Rows from a 3D scene dataset:

>> BEGIN

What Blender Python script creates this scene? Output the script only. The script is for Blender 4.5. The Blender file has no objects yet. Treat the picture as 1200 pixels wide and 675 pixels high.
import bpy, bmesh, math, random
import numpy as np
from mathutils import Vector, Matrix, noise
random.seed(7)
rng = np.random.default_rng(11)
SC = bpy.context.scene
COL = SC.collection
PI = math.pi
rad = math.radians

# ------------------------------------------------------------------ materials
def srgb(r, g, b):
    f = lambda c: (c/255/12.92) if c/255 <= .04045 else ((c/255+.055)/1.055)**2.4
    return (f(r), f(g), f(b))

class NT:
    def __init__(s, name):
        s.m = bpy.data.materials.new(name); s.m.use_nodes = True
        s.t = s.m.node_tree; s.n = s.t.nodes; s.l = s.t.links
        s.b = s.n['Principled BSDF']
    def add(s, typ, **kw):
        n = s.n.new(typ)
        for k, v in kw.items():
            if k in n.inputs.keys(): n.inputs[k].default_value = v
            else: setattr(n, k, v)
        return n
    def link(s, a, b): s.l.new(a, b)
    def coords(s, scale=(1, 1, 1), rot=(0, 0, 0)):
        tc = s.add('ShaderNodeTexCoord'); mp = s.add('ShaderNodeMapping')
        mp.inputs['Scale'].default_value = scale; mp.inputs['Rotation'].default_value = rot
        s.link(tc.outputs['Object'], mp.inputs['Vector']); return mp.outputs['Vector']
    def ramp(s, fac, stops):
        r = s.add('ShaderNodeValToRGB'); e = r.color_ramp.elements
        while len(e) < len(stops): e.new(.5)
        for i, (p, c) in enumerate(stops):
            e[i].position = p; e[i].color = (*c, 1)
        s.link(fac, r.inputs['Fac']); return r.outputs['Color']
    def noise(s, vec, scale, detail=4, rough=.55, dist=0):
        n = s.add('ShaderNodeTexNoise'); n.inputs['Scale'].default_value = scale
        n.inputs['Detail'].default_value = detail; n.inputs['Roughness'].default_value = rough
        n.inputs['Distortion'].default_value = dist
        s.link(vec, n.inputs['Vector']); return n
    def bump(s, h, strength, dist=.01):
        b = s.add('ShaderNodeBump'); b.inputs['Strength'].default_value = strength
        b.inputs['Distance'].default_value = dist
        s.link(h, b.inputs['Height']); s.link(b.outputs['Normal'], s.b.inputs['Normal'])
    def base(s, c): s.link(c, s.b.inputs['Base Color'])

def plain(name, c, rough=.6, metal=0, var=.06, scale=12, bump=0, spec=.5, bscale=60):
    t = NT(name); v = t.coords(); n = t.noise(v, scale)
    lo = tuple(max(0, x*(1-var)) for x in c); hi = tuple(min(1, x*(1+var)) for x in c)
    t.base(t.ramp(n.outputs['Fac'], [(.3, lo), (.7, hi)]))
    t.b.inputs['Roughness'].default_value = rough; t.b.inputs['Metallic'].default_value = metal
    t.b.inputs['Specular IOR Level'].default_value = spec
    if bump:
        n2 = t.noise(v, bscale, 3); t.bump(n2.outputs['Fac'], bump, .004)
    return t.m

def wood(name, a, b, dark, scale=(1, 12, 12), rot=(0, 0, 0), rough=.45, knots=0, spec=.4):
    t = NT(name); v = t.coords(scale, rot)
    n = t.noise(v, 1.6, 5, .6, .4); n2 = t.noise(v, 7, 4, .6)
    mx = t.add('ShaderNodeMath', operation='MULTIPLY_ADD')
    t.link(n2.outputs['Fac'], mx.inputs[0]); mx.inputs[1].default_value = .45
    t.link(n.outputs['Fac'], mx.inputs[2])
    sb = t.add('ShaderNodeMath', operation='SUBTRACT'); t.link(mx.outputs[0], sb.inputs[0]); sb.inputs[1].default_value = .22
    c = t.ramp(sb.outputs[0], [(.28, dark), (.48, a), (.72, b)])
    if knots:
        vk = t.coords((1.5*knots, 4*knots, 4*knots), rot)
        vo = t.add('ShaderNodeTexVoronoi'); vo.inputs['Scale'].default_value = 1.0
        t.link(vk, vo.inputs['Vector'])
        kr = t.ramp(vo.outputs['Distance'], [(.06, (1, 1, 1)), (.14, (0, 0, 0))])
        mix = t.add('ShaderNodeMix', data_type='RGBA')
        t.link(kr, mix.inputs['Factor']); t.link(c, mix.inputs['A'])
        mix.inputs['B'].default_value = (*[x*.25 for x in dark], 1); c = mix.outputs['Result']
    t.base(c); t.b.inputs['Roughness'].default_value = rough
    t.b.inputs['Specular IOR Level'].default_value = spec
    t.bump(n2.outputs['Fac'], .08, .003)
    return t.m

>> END
>> BEGIN

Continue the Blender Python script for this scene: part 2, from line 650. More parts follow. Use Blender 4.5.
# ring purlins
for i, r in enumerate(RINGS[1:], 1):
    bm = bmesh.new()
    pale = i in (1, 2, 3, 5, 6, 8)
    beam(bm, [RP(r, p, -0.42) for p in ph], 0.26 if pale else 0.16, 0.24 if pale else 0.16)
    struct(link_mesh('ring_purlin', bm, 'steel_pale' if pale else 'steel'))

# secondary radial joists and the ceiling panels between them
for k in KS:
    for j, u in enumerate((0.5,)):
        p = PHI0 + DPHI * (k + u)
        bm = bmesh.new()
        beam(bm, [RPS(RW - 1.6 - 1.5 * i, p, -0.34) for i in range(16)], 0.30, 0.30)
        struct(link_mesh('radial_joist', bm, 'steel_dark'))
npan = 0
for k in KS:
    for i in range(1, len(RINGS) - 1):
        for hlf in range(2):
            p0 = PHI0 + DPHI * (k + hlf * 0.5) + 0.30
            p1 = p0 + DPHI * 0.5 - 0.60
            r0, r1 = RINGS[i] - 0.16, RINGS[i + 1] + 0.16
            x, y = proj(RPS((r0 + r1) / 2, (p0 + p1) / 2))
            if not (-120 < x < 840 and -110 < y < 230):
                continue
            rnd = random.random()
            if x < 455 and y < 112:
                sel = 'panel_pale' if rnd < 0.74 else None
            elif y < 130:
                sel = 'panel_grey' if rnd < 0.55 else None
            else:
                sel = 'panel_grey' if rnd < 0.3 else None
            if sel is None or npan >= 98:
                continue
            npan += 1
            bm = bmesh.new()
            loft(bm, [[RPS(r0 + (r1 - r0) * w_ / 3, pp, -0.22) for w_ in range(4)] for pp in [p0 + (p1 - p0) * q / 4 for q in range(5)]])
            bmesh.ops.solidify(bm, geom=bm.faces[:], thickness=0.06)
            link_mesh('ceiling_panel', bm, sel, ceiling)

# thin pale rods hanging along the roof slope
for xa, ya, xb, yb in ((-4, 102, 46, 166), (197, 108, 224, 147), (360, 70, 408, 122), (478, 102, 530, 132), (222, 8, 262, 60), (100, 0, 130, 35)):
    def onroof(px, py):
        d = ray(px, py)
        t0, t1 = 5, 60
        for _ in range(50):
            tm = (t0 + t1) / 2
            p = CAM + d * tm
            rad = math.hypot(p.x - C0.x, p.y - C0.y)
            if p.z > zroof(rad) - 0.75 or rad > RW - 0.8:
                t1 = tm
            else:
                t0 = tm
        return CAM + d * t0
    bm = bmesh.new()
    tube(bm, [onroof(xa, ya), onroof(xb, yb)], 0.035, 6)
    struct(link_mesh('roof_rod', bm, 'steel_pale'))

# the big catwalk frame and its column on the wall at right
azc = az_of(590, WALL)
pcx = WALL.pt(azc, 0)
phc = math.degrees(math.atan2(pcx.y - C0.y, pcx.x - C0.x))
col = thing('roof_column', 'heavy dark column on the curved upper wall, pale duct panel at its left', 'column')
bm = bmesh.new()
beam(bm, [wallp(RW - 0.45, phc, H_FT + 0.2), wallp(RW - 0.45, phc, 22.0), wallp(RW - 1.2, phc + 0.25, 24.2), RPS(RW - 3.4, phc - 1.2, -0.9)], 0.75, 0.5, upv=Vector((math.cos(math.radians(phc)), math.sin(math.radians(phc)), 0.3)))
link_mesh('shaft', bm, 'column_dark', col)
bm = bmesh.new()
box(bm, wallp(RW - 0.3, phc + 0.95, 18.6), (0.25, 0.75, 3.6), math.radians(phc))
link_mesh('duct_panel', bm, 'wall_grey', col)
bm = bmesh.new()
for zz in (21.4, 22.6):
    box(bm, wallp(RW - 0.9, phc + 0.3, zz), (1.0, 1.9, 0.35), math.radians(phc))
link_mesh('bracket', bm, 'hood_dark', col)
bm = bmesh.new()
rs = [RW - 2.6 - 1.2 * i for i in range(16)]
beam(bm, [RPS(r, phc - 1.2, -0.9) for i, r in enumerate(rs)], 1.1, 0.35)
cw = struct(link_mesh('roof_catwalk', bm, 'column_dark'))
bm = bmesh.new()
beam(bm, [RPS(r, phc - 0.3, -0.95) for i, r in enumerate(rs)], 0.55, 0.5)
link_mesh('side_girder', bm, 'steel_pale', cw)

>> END

Exercise requirements: Exactly the lines from the one holding "bmesh.ops.solidify(bm, geom=bm.faces[:], thickness=0.06)" through the one holding "link_mesh('ceiling_panel', bm, sel, ceiling)" should be printed, ends included.

Result:
            bmesh.ops.solidify(bm, geom=bm.faces[:], thickness=0.06)
            link_mesh('ceiling_panel', bm, sel, ceiling)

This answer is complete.